Umweltschutz muss sozial gerecht sein!

Michael Neuhaus

Sehr geehrter Herr Oberbürgermeister, sehr geehrter Beigeordnete, liebe Kolleginnen und Kollegen der demokratischen Fraktionen,

 

Wir haben ein gewaltiges Problem. Wenn ich mit „da draußen“ mit Menschen über Umweltschutz rede, dann denken diese als erstes ich wöllte an ihr Portemonnaie. Ich mache das mal am Beispiel Klima fest. Die Menschen hören Klimaschutz und verstehen höhere Preise, Verzicht und Verbote.

Eine Studie des Bundesumweltamtes sagt: 91 Prozent befürworten mehr Klimaschutz. Gleichzeitig befürchten drei Viertel, dass die Schere zwischen Arm und Reich sich weiter öffnet und 39 Prozent haben sogar Angst vor dem sozialen Abstieg. Und das, meine sehr geehrten Damen und Herren, kommt davon, dass in Deutschland eine Klimapolitik gemacht wird, die den Eindruck erweckt, man müsse das Klima vor allem vor einer Sache schützen: vor der ärmeren Hälfte der Bevölkerung.

Strompreisbremse: Die Bundesregierung hat den Strompreis nur für 80 Prozent des Vorjahresverbrauchs gedeckelt, weil man Energiesparanreize schaffen wollte. Für die WG, in der ich letztes Jahr noch gewohnt habe, bedeutete das eine Nachzahlung von sage und schreibe 400 Euro für sechs Monate. Können mir die Mitglieder der Regierungsparteien mal erklären, wie eine vierköpfige WG von Lohnabhängigen ihren Stromverbrauch um 20 Prozent reduzieren sollen? Wir hätten ja die Sauna abgeschaltet. Nur leider hatten wir keine.

Ich verspreche Ihnen: Die Enteignung der ärmeren Hälfte der Bevölkerung schafft vieles, aber sicher keine gesellschaftlichen Mehrheiten. Das kann nur eine Politik, die Umwelt und Klima als soziale Frage versteht. Und da haben auch wir hier in Leipzig noch einigen Aufholbedarf.
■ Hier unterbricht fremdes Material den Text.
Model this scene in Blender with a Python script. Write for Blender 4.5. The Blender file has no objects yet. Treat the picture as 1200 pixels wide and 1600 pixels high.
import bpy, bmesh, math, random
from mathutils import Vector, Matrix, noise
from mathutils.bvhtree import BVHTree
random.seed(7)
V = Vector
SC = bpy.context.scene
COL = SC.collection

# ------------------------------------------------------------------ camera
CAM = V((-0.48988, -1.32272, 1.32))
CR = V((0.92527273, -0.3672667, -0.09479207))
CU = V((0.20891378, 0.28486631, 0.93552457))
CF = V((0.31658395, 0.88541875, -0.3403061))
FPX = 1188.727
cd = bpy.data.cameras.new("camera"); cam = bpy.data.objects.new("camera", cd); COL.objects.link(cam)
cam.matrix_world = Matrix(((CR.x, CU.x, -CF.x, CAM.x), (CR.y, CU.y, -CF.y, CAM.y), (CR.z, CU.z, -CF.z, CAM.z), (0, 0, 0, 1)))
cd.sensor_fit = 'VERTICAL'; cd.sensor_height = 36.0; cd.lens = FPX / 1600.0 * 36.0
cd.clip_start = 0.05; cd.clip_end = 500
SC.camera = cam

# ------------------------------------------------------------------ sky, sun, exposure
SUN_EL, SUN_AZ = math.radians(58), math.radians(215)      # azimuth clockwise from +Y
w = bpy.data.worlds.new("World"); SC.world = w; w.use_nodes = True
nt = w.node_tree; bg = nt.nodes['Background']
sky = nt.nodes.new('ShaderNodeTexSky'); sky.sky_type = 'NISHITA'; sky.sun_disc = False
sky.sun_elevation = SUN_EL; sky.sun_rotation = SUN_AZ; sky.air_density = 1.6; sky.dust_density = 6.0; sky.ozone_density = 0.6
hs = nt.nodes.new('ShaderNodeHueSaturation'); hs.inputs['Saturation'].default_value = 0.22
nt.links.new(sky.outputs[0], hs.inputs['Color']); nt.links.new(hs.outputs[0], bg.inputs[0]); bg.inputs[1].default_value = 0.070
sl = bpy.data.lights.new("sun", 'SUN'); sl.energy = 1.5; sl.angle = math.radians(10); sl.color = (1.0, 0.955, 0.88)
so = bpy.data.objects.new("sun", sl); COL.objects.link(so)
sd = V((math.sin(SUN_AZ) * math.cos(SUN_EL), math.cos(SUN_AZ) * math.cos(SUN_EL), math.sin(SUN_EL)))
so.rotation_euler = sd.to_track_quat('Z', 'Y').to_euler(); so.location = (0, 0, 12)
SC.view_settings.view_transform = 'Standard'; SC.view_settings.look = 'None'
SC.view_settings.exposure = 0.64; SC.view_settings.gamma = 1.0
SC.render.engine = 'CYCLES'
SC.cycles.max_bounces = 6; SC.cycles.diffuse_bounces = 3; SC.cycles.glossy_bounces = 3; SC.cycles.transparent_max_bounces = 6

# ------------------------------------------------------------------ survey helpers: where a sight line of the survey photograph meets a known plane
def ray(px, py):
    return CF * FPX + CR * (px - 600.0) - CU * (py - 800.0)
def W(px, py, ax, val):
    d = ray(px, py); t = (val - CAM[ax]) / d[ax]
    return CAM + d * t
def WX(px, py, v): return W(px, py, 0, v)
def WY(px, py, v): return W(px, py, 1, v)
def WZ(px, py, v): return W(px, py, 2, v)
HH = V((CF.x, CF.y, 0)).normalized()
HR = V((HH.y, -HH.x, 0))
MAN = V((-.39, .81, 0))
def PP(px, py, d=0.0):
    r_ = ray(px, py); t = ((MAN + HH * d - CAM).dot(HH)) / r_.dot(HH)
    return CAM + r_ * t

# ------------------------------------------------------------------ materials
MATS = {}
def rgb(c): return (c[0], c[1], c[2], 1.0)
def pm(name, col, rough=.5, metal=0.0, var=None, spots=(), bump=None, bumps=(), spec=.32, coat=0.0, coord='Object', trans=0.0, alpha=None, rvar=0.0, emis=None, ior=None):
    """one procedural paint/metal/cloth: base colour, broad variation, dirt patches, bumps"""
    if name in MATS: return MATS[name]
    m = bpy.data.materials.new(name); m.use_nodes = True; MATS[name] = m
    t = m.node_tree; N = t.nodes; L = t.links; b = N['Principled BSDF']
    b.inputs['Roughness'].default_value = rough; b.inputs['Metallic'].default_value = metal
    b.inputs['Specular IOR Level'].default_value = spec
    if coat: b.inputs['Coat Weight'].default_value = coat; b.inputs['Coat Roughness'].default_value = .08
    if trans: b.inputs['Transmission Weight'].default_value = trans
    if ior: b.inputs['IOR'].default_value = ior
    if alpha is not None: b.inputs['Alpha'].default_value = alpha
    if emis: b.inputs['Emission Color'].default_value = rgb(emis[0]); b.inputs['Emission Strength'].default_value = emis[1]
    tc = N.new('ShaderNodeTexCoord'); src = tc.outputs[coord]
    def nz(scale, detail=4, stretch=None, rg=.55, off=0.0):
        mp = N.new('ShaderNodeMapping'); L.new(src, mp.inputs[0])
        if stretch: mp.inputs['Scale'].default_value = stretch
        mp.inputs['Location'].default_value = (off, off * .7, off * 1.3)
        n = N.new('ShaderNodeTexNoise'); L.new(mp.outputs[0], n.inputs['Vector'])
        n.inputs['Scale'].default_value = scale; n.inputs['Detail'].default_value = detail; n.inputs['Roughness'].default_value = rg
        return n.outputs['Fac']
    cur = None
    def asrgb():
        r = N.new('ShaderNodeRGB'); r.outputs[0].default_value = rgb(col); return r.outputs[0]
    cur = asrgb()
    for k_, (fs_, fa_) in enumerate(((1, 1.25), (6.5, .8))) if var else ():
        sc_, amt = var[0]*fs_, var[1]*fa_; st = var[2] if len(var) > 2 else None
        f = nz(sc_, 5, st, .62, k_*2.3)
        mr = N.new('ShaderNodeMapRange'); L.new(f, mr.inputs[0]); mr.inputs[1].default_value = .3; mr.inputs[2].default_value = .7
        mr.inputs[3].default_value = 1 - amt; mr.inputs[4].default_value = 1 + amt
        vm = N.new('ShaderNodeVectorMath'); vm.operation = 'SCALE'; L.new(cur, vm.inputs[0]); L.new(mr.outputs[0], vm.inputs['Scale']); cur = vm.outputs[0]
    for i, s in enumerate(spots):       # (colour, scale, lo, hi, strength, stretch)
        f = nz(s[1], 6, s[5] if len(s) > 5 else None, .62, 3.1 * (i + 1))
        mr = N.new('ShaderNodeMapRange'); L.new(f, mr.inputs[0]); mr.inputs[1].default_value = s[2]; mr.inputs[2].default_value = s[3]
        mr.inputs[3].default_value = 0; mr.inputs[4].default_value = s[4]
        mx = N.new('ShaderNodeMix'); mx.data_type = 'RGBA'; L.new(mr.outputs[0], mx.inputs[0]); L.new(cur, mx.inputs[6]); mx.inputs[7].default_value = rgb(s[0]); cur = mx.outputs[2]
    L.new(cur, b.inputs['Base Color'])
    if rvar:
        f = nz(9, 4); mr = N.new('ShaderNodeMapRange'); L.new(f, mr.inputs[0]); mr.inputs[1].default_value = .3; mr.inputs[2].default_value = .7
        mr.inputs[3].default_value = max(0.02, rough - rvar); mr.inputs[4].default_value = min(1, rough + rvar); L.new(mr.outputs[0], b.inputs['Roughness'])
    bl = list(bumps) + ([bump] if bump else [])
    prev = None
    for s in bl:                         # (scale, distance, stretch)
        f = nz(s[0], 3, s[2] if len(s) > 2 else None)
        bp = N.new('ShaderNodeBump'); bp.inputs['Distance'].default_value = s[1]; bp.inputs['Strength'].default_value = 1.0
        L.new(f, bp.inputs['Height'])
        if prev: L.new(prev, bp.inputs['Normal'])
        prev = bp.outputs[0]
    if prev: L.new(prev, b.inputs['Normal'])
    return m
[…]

Denn im Energie- und Klimaschutzprogramm steht davon kein Wort. Stattdessen: Aufzählung von Emissionen verschiedener Energieträger, CO2-Budgets, und sonstiger technischer Schnickschnack. Damit gewinnen sie da draußen bei vielen Menschen jedenfalls keinen Blumentopf.

Wir schlagen Ihnen daher die Entwicklung eines Umweltgerechtigkeitsatlas vor. Wo wohnen diejenigen, die keine Villa mit Pool, aber auch keinen anständigen Park in der Nähe haben? Wo wohnen diejenigen, die keine Kohle, aber eine besonders teure, dreckige, alte Heizung haben? Wo sind die Straßen besonders dreckig? Die Strompreise hoch, aber die Einkommen niedrig?

Und da, genau da, machen wir dann Umweltschutz. Und zwar sozialen Umweltschutz, meine Damen und Herren. Die sozialen Daten und die Umweltdaten dafür liegen vor. Wir erfassen sie seit Jahren. Wir müssen sie nur endlich kombinieren und gemeinsam statt getrennt betrachten. Aber natürlich wissen wir, dass so etwas auch nicht von heute auf morgen geht.

Als Sozialist bin ich ein großer Fan eines planvollen Vorgehens: Der Umweltgerechtigkeitsatlas soll in das nächste Umsetzungsprogramm 2023/2026 zum Energie- und Klimaschutzprogramm integriert werden. Dort kann dann eine Zeitschiene festgelegt und die benötigten Gelder angemeldet werden.

Sehr geehrte Damen und Herren,

Mit dem vorliegenden Antrag können wir ein Instrument entwickeln, dass es uns erleichtert, Umweltschutz für viele, nicht für die Wenigen zu machen.  Sie haben die Qual der Wahl.

Vielen Dank für ihre Aufmerksamkeit.